Concernant l’allégation «Là aussi, il est couvert par des collègues. Dès lors, la police lausannoise se retrouve confrontée au soupçon d’omerta», il constate que ce reproche ne vise pas le plaignant, mais la police lausannoise en général. Le Conseil de la presse a souligné à plusieurs reprises que des propos vis-à-vis d’une collectivité de personnes n’ont pas le même poids que des reproches graves à l’encontre d’un individu (prises de position 50/2002 et 46/2009). En occurrence, le reproche «d’omerta» n’est pas présentée comme un fait avéré. L’article ne parle que de soupçon et explique qu’un agent de police avait déjà avoué avoir déposé un faux témoignage dans une autre affaire. Stylistiquement parlant, le journaliste aurait pu toutefois se montrer un peu plus nuancé, en utilisant le conditionnel. Mais le reproche n’est pas nouveau. «24 heures« a déjà fait état de ce soupçon dans l’article «La police lausannoise est soupçonnée d’avoir comploté pour tromper la justice», publié le 9 mais 2009.
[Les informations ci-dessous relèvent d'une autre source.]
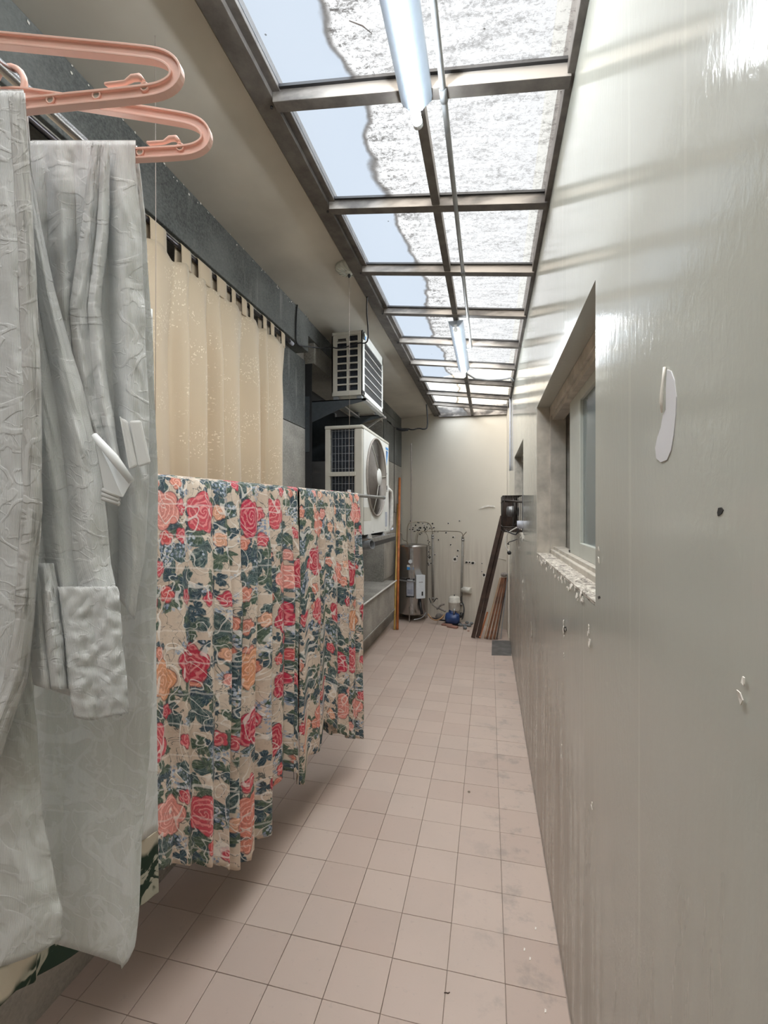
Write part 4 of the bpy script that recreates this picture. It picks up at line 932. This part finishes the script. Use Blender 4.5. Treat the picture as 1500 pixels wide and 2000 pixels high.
pts = pts[:8]+[p_u(648, 678, 3.62), p_u(660, 681, 3.60), p_u(690, 674, 3.60), p_u(703, 669, 3.58), p_u(714, 671, 3.56), p_u(719, 664, 3.50), p_u(719, 640, 3.38), p_u(716, 610, 3.24), p_u(717, 583, 3.12), p_u(717, 580, 3.11)]
cable('power_cable', pts, .0055, 'black cable sagging from the dark beam across the upper air conditioner')
cable('power_cable', [p_u(833, 790, 6.1), p_u(835, 815, 6.1), p_u(835, 836, 6.1), p_u(828, 839, 6.1), p_u(818, 836, 6.12), p_u(806, 840, 6.12), p_u(795, 837, 6.15), p_u(780, 838, 6.2), p_u(768, 832, 6.0), p_u(762, 826, 5.6), cx(757, 822, -1.375)], .009, 'black wavy cable in the back left corner below the ceiling')
cable('coil_of_cable', [p_u(775, 837, 6.12), p_u(785, 841, 6.1), p_u(797, 839, 6.1)], .016, 'thick bundled knot in the black cable at the back corner')
cable('fixing_bracket', [PB(782, 820, .006), PB(782, 812, .012), PB(791, 813, .03)], .008, 'small pale hook near the ceiling in the back left corner', 'grey_print', 'hook')
cable('hook', [cx(581, 600, XL+.03), cx(583, 590, XL+.03), cx(586, 584, XL+.03)], .004, 'small bent metal hook at the end of the dark beam', 'wire', 'hook')
# ledge pipe
cable('ledge_pipe', [(-1.268, 2.3, .668), (-1.268, 5.0, .668), (-1.268, 6.0, .668), (-1.268, 6.2, .668)], .011, 'thin pale pipe running along the top edge of the low ledge', 'lag', 'pipe')
# vertical wall line pipe on left wall
cable('wall_cable', [cx(770, 830, XL+.02), cx(770, 930, XL+.02), cx(770, 1000, XL+.02)], .004, 'thin black cable running down the left wall near the back corner')

# ================================================================== BACK CORNER: POLES, HEATER, PUMP
def stick(name, a, b, r, mat, label):
    o = MB().tube([a, Vector(a).lerp(Vector(b), .5), b], r, 10).build(name, M[mat]); recentre(o); return tag(o, label, 'pole')
stick('wooden_pole', PZ(776, 1230, .0), Vector((XL+.03, 7.02, 2.17)), .019, 'wood_o', 'tall orange-red wooden pole leaning in the back left corner')
stick('bamboo_pole', PZ(770.5, 1230, .0), PX(777, 985, -1.385)*1.0, .014, 'wood_y', 'shorter yellow bamboo pole leaning beside the orange pole')
hc = Vector((-1.128, 6.80, 0)); HR = .222
he = thing('water_heater', 'tall stainless cylindrical water heater on short legs in the back corner', 'water heater', hc)
MB().lathe(hc, [(HR-.01, .10), (HR, .11), (HR, 1.10), (HR+.006, 1.105), (HR+.006, 1.125)], 48).build('tank', M['tank'], he)
MB().lathe(hc, [(HR+.004, 1.125), (HR-.05, 1.14), (.03, 1.152), (0, 1.153)], 48).build('top_cap', M['tank'], he)
for a in (RAD(-95), RAD(25), RAD(145)): MB().obox(hc+Vector((cos(a)*HR*.96, sin(a)*HR*.96, 0)), hc+Vector((cos(a)*HR*.96, sin(a)*HR*.96, .22)), .03, .012, (cos(a), sin(a), 0)).build('leg', M['tank'], he)
MB().lathe(hc, [(HR*.96, .10), (HR*.9, .095), (0, .09)], 32).build('base_plate', M['black'], he)
def hpt(ang, z, o=0): return hc+Vector((cos(ang)*(HR+o), sin(ang)*(HR+o), z))
vd = atan2(-hc.y, -hc.x)                                               # direction towards the viewer
def hplate(name, ang, wdt, z0, z1, o, mat, th=.01, par=None):
    n = 8; vs = [hpt(ang+(k/n-.5)*wdt/HR, z, oo) for oo in (o, o+th) for z in (z0, z1) for k in range(n+1)]
    m = n+1; fs = []
    for k in range(n): fs += [(k, k+1, m+k+1, m+k), (2*m+k, 2*m+k+1, 3*m+k+1, 3*m+k), (k, k+1, 2*m+k+1, 2*m+k), (m+k, m+k+1, 3*m+k+1, 3*m+k)]
    fs += [(0, m, 3*m, 2*m), (n, m+n, 3*m+n, 2*m+n)]
    return MB().add(vs, fs).build(name, mat, par or he)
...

Enfin, pour ce qui est de la présomption d’innocence, le Conseil de la presse n’y voit pas de violation: Conformément à la pratique du Conseil (voir les prises de position 32/2008, 31/2007, 64/2006 et 61/2003), la présomption d’innocence est respectée lorsqu’il ressort d’un compte rendu que la procédure judiciaire est encore en cours (ou n’a même pas commencé) et qu’une éventuelle condamnation n’a pas encore été prononcée ou qu’elle n’est pas encore entrée en force.

III. Conclusions

1. La plainte est partiellement admise.

2. En publiant le titre «La police de Lausanne rejugée pour parjure» et la légende «L’instance de recours a reconnu que les juges lausannois avaient exagérément privilégié la parole de l’inculpé et des policiers appelés à témoigner en sa faveur», parus le 9 juin 2009, «24 Heures» a violé le chiffre 1 de la «Déclaration des devoirs et des droit du/de la journaliste».

3. En publiant un rectification incomplète «24 Heures» a également violé le chiffre 5 de la «Déclaration».

4. Pour le reste, la plainte est rejetée.

5. «24 Heures» n’a pas violé les chiffres 3 (traitement des sources, audition lors de reproches graves) et 7 (présomption d’innocence) de la «Déclaration».